片山: 《誰もが被害に遭わない社会》ですね。(それぞれの取組みの)バックグラウンドは全く同じで、犯罪をゼロにするという目標において、どの活動もイコールですね。

■犯罪ゼロ化も、被害者支援も、「誰にでも出来る事」!

――「犯罪をゼロにする」…大きな目標ですよねぇ。

片山: いや、そんな事はありません。非常に簡単な事です。ローカルな、たとえば町内会単位で見るならば、その中で双方の痛みを考えるようにすれば、誰でも出来る事です。

「日本全体から」と考えると気が遠くなるが、「自分の身の周りから」犯罪をゼロにする。それを全部、足し算すればいいという発想だ。
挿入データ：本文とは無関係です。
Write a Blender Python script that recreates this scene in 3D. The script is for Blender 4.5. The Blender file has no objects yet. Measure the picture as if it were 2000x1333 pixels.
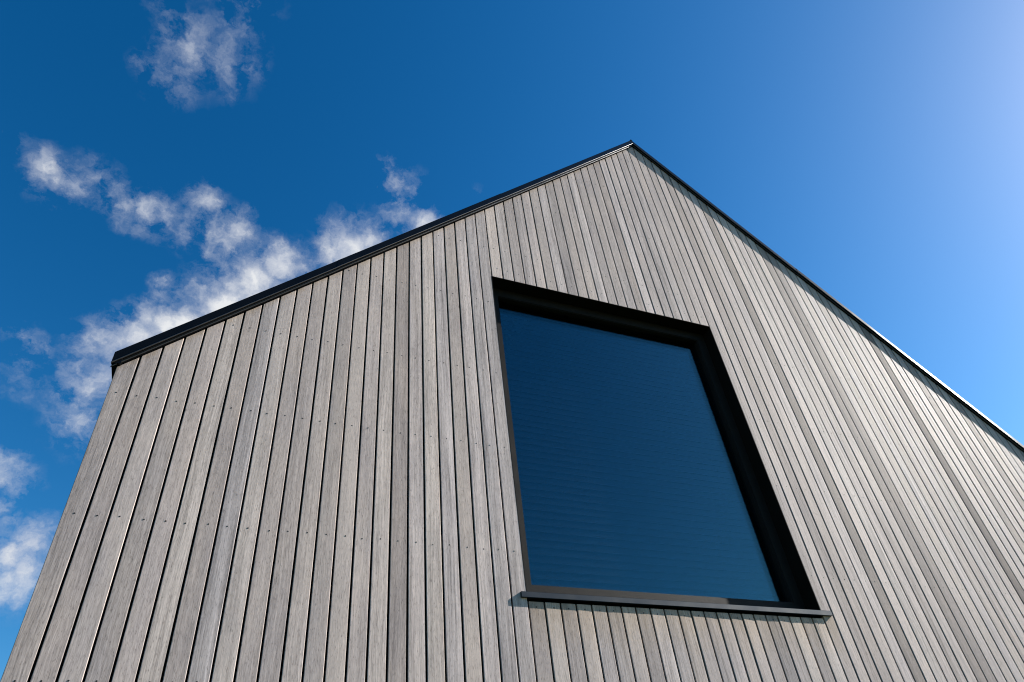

――ラジオを聴いているリスナーの方に、呼びかけたい事はありますか?

片山: いろんな人が支援者になり得ます。たとえば、(被害者が日常生活の買い物シーンで出会う)スーパーの店員さんでも支援者に十分なり得ますし、学校の先生もそうです。バスの運転手さん、タクシーの運転手さん、皆支援者になり得ます。私は、いろんな人にお世話になりました。ですから、「自分は(被害者支援の)勉強をしてないから」「スキルが無いから」とか思わずに、本当に対等の目線に立って見てもらいたいなと思います。
 もう一つ大事なのは、立場ということを考えないことです。「自分は被害者の立場だから」とか、「自分は全く無責任な立場だから」とか、いろんな関わりで遠慮されちゃうことが多いわけです。ですから、一人ひとりの気持ちというのは、そりゃ相手を傷つけ合っちゃ仕様がないですけれども、配慮を持って接していけば、意外と問題解決っていうのは簡単に出来るんじゃないかなっていう風に思います。